## Request
Line by line, reproduce exactly the beginning of the listing below, ending with the line that contains "y0, y1 = min(p[1]" and adding nothing.

## Material provided

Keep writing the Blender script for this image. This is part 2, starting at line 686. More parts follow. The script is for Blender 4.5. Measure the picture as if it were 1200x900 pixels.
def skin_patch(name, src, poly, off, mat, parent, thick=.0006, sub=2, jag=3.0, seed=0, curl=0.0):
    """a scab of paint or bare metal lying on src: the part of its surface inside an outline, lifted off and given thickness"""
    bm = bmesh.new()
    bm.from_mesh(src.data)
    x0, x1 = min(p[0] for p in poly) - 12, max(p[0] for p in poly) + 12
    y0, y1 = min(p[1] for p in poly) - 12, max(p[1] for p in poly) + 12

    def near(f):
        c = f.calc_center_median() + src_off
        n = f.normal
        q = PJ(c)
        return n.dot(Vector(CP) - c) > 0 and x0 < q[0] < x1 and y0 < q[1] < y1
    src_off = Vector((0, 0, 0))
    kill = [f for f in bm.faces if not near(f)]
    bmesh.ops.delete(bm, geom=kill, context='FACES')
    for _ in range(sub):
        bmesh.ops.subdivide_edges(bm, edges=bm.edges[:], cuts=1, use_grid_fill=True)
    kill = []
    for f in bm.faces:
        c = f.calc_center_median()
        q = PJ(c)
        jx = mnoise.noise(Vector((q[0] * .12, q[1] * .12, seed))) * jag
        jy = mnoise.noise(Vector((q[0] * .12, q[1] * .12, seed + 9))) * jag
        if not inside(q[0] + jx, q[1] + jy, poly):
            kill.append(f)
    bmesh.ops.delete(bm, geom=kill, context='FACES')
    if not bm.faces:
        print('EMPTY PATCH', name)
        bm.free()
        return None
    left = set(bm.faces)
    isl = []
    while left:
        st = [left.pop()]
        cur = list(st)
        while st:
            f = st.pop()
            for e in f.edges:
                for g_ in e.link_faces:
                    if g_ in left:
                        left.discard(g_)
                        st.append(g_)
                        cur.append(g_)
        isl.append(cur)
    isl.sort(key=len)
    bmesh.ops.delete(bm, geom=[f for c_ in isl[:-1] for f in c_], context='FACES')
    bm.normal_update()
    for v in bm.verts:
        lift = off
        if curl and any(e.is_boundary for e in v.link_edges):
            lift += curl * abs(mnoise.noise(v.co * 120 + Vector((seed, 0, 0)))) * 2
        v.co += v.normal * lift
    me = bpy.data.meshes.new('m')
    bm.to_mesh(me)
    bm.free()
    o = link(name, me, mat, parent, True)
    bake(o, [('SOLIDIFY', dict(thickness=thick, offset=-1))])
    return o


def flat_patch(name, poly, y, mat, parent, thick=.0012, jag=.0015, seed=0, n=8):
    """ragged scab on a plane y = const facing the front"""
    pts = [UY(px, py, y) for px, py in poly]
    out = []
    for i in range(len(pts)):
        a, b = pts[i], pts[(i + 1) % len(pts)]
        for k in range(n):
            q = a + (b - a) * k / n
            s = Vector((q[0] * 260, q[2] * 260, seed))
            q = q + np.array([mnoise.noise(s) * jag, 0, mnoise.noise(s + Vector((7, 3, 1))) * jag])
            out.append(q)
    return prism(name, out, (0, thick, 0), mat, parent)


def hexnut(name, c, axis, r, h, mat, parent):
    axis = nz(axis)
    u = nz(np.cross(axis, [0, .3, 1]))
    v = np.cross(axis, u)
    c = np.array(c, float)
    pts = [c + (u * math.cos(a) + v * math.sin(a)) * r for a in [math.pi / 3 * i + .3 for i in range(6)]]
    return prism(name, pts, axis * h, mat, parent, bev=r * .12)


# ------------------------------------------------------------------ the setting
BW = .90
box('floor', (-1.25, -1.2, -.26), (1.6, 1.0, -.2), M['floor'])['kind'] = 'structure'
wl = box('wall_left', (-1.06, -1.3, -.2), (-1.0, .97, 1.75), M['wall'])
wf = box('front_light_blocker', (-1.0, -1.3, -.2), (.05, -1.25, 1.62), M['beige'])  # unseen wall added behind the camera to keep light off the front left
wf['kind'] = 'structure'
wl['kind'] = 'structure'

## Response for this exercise
Keep writing the Blender script for this image. This is part 2, starting at line 686. More parts follow. The script is for Blender 4.5. Measure the picture as if it were 1200x900 pixels.
def skin_patch(name, src, poly, off, mat, parent, thick=.0006, sub=2, jag=3.0, seed=0, curl=0.0):
    """a scab of paint or bare metal lying on src: the part of its surface inside an outline, lifted off and given thickness"""
    bm = bmesh.new()
    bm.from_mesh(src.data)
    x0, x1 = min(p[0] for p in poly) - 12, max(p[0] for p in poly) + 12
    y0, y1 = min(p[1] for p in poly) - 12, max(p[1] for p in poly) + 12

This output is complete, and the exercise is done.